Late in that first half, Bill and Hal become adults (Theo James, who continues to stand out in everything) through a time jump, and the titular Monkey begins killing again. Perkins really understands the power of the prop Monkey they created, and uses his gift for shots and sound effects to stress its malevolent look as well as the comedy inherent to such a proposition as a killer toy. The attempts at thematic weight are where Perkins sometimes falls short. Somewhere deep down, there’s possibly a second layer beyond the cruel joke of “everyone dies” that the film is predicated on, but Perkins never really gets there despite trying to work in some drama as Bill’s son, Petey, is introduced.
In fact, second half introductions such as the son and an adult Bill seem to have overdrawn Perkins, as the movie sometimes, seemingly lazily, moves into brighter location work that took me out of its original pitch-black fairytale complexion. One of the best things about Longlegs is that it never gave you a chance to breathe in its overwhelming bleakness. It was consistently night in its world and full of death around every corner. Here, daylight rears its ugly head and underbaked drama threatens to bore as the movie struggles to hold as much consistency in mood as its predecessor. And I’m no prude, but an overabundance of swearing also drowns out whatever point the movie is going for to the point of annoyance. These issues are far from critical but are noticeable irks for someone who felt so immersed by the world of Longlegs.
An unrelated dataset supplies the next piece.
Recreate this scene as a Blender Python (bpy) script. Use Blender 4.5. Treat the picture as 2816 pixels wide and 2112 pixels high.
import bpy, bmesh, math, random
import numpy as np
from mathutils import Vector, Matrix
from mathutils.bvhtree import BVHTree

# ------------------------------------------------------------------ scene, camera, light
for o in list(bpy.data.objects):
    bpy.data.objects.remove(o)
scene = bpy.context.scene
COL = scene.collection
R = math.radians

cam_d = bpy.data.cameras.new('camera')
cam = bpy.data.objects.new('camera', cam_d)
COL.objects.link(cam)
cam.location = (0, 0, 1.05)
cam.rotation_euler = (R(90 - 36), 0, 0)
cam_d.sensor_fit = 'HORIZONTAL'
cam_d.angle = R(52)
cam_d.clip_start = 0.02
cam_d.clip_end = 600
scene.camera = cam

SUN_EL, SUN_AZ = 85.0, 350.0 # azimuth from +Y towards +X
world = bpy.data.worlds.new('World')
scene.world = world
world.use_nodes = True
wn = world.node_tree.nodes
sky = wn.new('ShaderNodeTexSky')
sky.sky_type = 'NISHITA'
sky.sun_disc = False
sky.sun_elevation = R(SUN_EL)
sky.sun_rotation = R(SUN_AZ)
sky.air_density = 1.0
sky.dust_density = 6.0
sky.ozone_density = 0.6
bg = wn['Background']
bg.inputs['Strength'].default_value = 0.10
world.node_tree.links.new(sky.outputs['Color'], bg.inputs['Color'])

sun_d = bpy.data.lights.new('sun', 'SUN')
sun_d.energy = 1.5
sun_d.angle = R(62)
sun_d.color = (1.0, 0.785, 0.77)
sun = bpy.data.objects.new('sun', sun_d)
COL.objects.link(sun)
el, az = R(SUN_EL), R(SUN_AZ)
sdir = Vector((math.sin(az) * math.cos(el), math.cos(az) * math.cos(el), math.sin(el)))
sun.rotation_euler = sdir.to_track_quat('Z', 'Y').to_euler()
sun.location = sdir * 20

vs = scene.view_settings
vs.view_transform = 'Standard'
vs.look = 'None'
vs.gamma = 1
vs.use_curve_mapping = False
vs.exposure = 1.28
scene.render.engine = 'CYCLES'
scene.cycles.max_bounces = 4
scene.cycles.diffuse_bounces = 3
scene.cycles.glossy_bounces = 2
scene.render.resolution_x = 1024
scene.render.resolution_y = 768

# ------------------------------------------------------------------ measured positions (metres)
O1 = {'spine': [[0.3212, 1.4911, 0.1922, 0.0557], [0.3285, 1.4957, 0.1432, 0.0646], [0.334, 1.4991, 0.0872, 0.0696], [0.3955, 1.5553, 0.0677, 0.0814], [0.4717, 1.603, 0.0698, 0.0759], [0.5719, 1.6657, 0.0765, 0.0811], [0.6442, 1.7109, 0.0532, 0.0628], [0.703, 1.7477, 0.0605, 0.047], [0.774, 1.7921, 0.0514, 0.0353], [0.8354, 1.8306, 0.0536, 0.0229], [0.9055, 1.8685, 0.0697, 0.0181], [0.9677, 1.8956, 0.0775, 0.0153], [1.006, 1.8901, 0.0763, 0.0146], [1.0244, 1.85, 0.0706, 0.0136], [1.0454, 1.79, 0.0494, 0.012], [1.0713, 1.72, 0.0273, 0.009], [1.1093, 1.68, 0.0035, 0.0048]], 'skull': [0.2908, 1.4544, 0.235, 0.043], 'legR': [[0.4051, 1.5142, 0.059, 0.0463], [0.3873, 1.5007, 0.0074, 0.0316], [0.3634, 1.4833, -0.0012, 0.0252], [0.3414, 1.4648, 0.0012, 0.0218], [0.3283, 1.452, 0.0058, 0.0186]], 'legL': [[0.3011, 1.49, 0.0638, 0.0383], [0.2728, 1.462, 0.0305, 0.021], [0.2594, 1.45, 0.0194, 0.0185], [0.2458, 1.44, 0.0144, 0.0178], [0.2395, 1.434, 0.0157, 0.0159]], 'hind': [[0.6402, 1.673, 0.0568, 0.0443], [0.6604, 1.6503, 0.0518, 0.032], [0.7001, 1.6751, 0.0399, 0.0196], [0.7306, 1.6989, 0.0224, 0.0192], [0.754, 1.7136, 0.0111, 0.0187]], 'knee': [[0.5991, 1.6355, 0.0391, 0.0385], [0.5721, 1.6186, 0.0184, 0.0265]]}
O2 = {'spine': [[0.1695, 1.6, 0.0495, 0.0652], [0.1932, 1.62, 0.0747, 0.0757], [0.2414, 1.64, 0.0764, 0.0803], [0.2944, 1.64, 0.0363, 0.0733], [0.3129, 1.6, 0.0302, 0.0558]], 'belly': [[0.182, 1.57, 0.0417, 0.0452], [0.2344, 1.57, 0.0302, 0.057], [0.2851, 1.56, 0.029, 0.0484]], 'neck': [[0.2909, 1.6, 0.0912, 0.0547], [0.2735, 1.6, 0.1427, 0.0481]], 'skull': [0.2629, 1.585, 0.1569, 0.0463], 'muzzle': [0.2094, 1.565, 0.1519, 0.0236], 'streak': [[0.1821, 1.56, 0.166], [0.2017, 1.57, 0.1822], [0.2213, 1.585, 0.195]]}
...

This Monkey has a lot to like. There’s laugh-out-loud comedy. There are creative kills where you won’t know whether to laugh or whimper. And I barely even mentioned this creative team’s continued success in the editing and transitions departments. Wow. When at its best, the movie is brilliantly deranged and electric. Perkins clearly has moves that he can continue to use and perfect in future movies. It’s only when he tries to overshift gears that things get a little sloppy. Luckily, there should be plenty of time for this writer/director to continue playing in his sandbox of thrills, chills, and shit-eating grins.